Even in Agnostics, Religion Enhances Self-Control

New study reveals causality, but there’s conflicting data

“The primary purpose of religious belief is to enhance the basic cognitive process of self-control,” says psychologist Kevin Rounding of Queen’s University, Ontario, “which in turn promotes any number of valuable social behaviors.”

In his article in Psychological Science, Rounding reveals the results of a series of four experiments, where researchers consistently found that when religious themes were made implicitly salient, people exercised greater self-control, which, in turn, augmented their ability to make decisions in a number of behavioral domains that are theoretically relevant to both major religions and humans’ evolutionary success. 

Those valuable social behaviors are often cited as the impetus for the anthropological formation of religion—to bring anonymous strangers together in society in unselfish ways. In this study, participants came in with a wide variety of religious beliefs, and were primed in religious terminology without being aware of it. Even when compared with morality- or death-related concepts, the study showed that religion has a unique influence on self-control.

The four experiments had participants enduring discomfort, delaying gratification, exerting patience, and refraining from impulsive responses. Yet the findings overwhelmingly supported the idea that invoking religious beliefs provides important psychological “nutrients” necessary for a variety of socially beneficial behaviors.

But What About Crime?

If religion grew from a societal need to enhance self-control, which, in turn, promotes prosocial behavior, what are we to make of the conflicting research published in PLoS ONE (via The Economist) by Azim Shariff at the University of Oregon and Mijke Rhemtulla at the University of Kansas? This research compared rates of crime with rates of belief in heaven and hell in 67 countries and found that though religion has been shown to have generally positive effects on prosocial behavior, these effects may be driven primarily by supernatural punishment. Supernatural benevolence, on the other hand, may actually be associated with less prosocial behavior.
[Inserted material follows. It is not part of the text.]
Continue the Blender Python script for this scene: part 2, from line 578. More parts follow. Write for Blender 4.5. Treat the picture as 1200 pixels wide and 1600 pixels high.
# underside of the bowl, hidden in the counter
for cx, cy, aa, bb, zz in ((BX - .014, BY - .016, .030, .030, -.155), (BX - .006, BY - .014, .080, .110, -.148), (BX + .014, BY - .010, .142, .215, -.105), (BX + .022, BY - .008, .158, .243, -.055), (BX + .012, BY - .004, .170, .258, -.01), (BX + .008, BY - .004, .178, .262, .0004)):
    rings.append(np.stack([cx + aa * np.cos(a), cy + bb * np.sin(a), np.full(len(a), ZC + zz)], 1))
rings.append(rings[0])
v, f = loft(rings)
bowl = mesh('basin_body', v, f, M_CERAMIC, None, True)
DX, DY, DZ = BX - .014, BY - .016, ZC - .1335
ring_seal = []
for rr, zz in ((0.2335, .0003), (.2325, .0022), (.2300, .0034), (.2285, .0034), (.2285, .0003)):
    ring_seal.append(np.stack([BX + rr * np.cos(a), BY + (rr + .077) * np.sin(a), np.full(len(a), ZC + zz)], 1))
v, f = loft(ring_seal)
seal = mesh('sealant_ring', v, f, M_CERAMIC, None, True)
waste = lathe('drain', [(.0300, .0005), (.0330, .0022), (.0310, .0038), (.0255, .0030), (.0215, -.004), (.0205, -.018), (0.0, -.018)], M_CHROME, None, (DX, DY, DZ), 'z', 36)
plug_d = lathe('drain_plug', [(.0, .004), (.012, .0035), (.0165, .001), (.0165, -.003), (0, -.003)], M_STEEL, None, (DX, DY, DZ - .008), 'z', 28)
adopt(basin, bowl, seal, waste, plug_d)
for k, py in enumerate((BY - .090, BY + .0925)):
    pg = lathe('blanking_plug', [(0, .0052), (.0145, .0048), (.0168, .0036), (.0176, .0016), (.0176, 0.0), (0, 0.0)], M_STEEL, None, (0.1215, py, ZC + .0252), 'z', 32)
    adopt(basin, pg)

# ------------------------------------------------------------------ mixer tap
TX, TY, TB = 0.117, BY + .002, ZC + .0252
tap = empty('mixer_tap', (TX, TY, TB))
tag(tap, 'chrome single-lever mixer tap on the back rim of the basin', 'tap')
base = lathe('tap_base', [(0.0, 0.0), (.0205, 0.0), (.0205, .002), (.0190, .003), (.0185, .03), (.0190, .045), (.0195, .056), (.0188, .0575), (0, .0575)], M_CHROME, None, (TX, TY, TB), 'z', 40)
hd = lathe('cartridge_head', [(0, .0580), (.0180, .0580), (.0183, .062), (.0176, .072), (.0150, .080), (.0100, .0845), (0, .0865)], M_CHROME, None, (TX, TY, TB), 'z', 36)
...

In other words, the proportion of people who believe in hell negatively predicts national crime rates whereas belief in heaven predicts higher crime rates. These effects remain after accounting for a host of covariates, and ultimately prove stronger predictors of national crime rates than economic variables such as GDP and income inequality.

The authors write, “Indeed, these findings coalesce with theoretical and empirical work suggesting that beliefs in punishing and omniscient supernatural agents spread across historical societies primarily because of their ability to foster cooperation and suppress anti-social behavior among anonymous strangers.”

Perhaps it is the threat of punishment that makes religion “work” for societies. The first study didn’t differentiate between punishment and benevolence in religious behavior. However, these findings are correlational, whereas the first study’s are causal. Nonetheless, the two studies are interesting juxtaposed against each other.